Shani Dowell left her comfortable career seven years ago to pursue a business idea that would eventually help her make history. As a mother, she recognized how parents struggled to provide input about their children’s education with teachers and administrators, preferring to voice those issues in group chats or among themselves whenever they met.
But, as a former teacher, she recognized that removing obstacles to parent-school communication would help to alleviate the majority of these concerns. That is how she came up with the name Possip, which means “positive gossip.”
“I realized that parents don’t have an easy way to share their concerns—or praise—and schools don’t have an easy way to collect and analyze parent feedback,” Dowell said in an interview with Nasdaq.com. “I also saw that families with out-of-district addresses or diverse educational experiences, financial position, languages, and ethnicities encountered significantly more challenges to getting their voices heard within the school’s walls.
“I wanted to build a positive bridge between parents and schools that was founded on trust, learning, feedback, and transparency because, at the end of the day, parents need to be heard, regardless of the barriers that may stand in the way.”
The startup, to which schools subscribe on an annual basis, facilitates effective communication between parents and schools by using text messages to collect fast surveys and replies from parents regarding their children’s or teachers’ interactions, bullying, or instances of racism in schools or on buses.
Dowell experienced racism while in high school. She told The Tennessean that she won a debate contest at Lamar High School in Houston, but the debate teacher chastised her white teammates for poor performance instead of thanking her.
She also described how a white classmate told her her father was “handsome for a Black man.” Another time, her homeroom teacher was surprised to learn that Dowell took honors classes.
“It was in some ways super magical,” Dowell recalled of her prejudiced experience at school. “But some teachers didn’t expect much from (Black students), and some white teachers had some disdain for us.”
Dowell went on to Howard University in Washington, D.C., then business school in California before joining the Knowledge is Power Program (KIPP), which The Tennessean describes as college prep programs in low-income neighborhoods.

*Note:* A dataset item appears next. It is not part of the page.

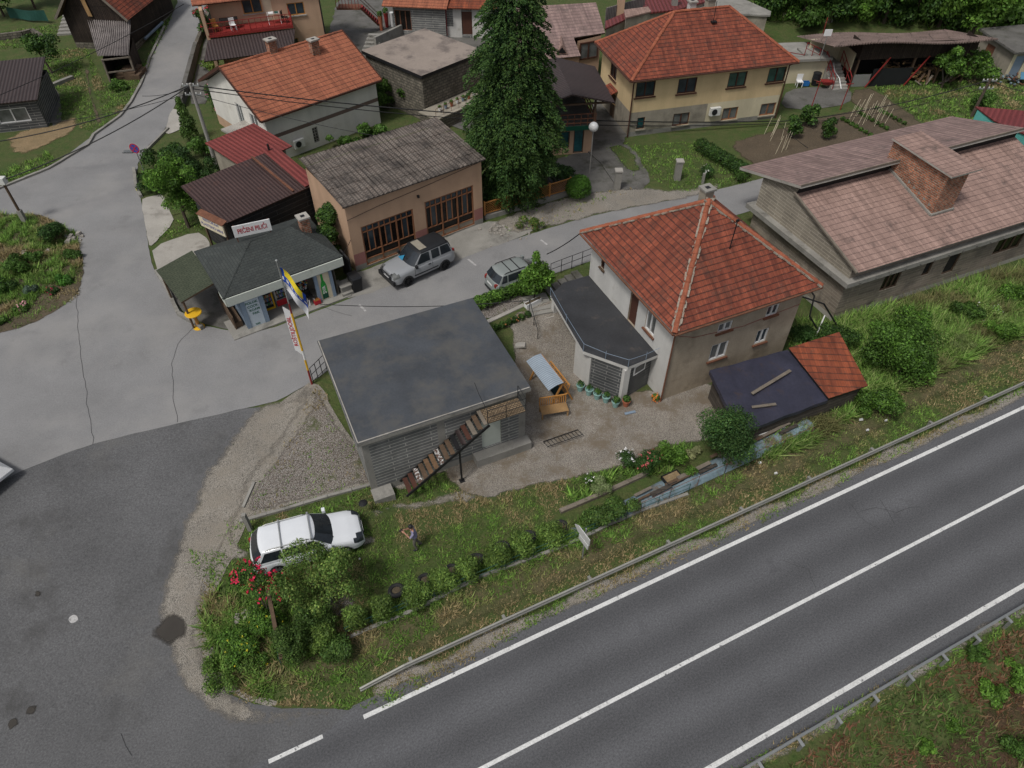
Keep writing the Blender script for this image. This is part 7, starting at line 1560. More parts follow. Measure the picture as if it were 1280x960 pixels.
    for sgn in (-1, 1):
        x = L/2; f = lambda q: wd(q)
        m = MB(); gx = [x*q_ for q_ in (.80, .86, .91, .95, .98)]; gf = (.56, .70, .82, .92, .985)
        def sp(xx, ff):
            tp = zt(xx); sh_ = tp-.07-.03*abs(xx)/(L/2); return (xx+.012, sgn*f(xx)*ff*1.012, float(np.interp(ff, (0, .45, .85, .955, .99, 1), (tp+.025, tp+.012, tp-.025, sh_-.02, sh_-.12, sh_-.16)))+.014)
        for a_ in range(4):
            for b_ in range(4):
                if a_ == 0 and b_ < 2: continue
                m.poly([sp(gx[a_], gf[b_]), sp(gx[a_+1], gf[b_]), sp(gx[a_+1], gf[b_+1]), sp(gx[a_], gf[b_+1])])
        m.build('headlight', S.get('lamp', M['glass']), t)
        xr = -L/2; m = MB(); za = S['taillz']; ya, yb = sgn*f(xr)*.80, sgn*(f(xr*.96)*.985); m.hexa([(xr-.012, ya, za-.1), (xr-.012, sgn*f(xr)*.97, za-.1), (xr+.2, yb+sgn*.012, za-.08), (xr+.1, ya, za-.1), (xr-.004, ya, za+.09), (xr-.004, sgn*f(xr)*.97, za+.09), (xr+.22, yb+sgn*.006, za+.1), (xr+.1, ya, za+.09)]); m.build('tail_light', M['redpaint'], t)
        m = MB(); mx = xA-.12; m.box(mx-.09, mx+.05, min(sgn*(hw-.02), sgn*(hw+.17)), max(sgn*(hw-.02), sgn*(hw+.17)), zb+.0, zb+.15); m.build('wing_mirror', [S.get('mirror', paint)], t)
        for hx in S['handles']: m = MB(); m.box(hx-.09, hx+.09, min(sgn*hw*.985, sgn*(hw*.985+.035)), max(sgn*hw*.985, sgn*(hw*.985+.035)), zb-.16, zb-.12); m.build('door_handle', S.get('mirror', paint), t)
        m = MB()
        for hx in S['seams']: m.bar((hx, sgn*(hw*1.002), sill+.18), (hx, sgn*(hw*.985), zb-.06), .012, .012)
        m.bar((wx[0]+wr+.1, sgn*hw*1.006, sill+.2), (wx[1]-wr-.1, sgn*hw*1.006, sill+.2), .03, .05); m.build('trim', M['black'], t)
        if S.get('rails'):
            m = MB(); m.tube([(xB-.15, sgn*wt*.93, zr+.02), (xB-.25, sgn*wt*.93, zr+.07), (xC+.3, sgn*wt*.93, zr+.07), (xC+.15, sgn*wt*.93, zr+.02)], .022, 6); m.build('roof_rail', S['rails'], t)
    for xx in S.get('bars', []):
        m = MB(); m.box(xx-.022, xx+.022, -wt*1.02, wt*1.02, zr+.085, zr+.11)
        for sgn in (-1, 1): m.box(xx-.04, xx+.04, sgn*wt*.97-.03, sgn*wt*.97+.03, zr+.0, zr+.09)
        m.build('cross_bar', M['steel'], t)
    m = MB(); x = L/2; m.box(x-.08, x+.012, -hw*.5, hw*.5, sill+.18, sill+.34); m.box(x-.06, x+.008, -hw*.42, hw*.42, zt(x)-.16, zt(x)-.06); m.build('grille', M['black'], t)
    m = MB(); m.box(x+.012, x+.025, -.26, .26, sill+.22, sill+.33); m.box(-x-.025, -x-.012, -.26, .26, S['taillz']-.2, S['taillz']-.09); m.build('number_plate', M['whitepaint'], t)
    m = MB(); m.box(-L/2-.03, -L/2+.2, -hw*.7, hw*.7, sill, sill+.14); m.build('rear_bumper', S.get('bumper', M['blackplastic']), t)
    m = MB(); m.bar((xA+.08, -.5, zb+.03), (xA-.35, .05, zb+.22), .02); m.bar((xA+.08, .05, zb+.03), (xA-.32, .55, zb+.22), .02); m.build('wiper', M['black'], t)
    return t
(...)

Dowell married, relocated to Nashville, and began working for various education and teacher recruitment organizations. That’s when she realized how a lack of communication between parents and instructors may lead to heated arguments.So the Nashville innovator founded Possip in 2017 to help parents and teachers communicate more efficiently.
She began by sending text messages to parents at her children’s schools, with survey URLs. She then cut and pasted the reports she received for administrators, and as a result, many school administrators were able to quickly identify some of the concerns of parents, such as academic issues, racism, bullying, or, on the bright side, teachers who are performing admirably in the classroom.
Dowell then approached officials whether they were willing to pay for her services. Many responded positively, and school districts quickly began paying an average of $2-5 per kid for 40 weeks of surveys.
Possip expanded to over 400 schools in 19 states within two years of its inception, but finding investors was difficult at the time.
According to data, even though Black women are the fastest-growing group of female entrepreneurs in the United States, they receive little attention from startup investors.
“When I originally would go out and pitch Possip to people, especially to typically wealthier men, they sometimes didn’t understand the problem, and part of why they potentially didn’t see the problem is because they may not have ever had the experience of not feeling entitled and empowered to share their voice or share their opinions,” Dowell went on to say.
“Some investors in the education technology space had a jarring disconnect from what was happening at schools and what parents might actually need,” she went on to say.
Dowell finally found an institutional investor, and in 2019, she became Tennessee’s first African-American woman to raise over a million dollars for a company.
“It’s not ideal that I’m the first or that we’re even counting, but it’s important to highlight so that other folks know it’s possible,” Dowell told reporters at the time.
Four years after making history, Possip currently serves more than 1,300 organizations.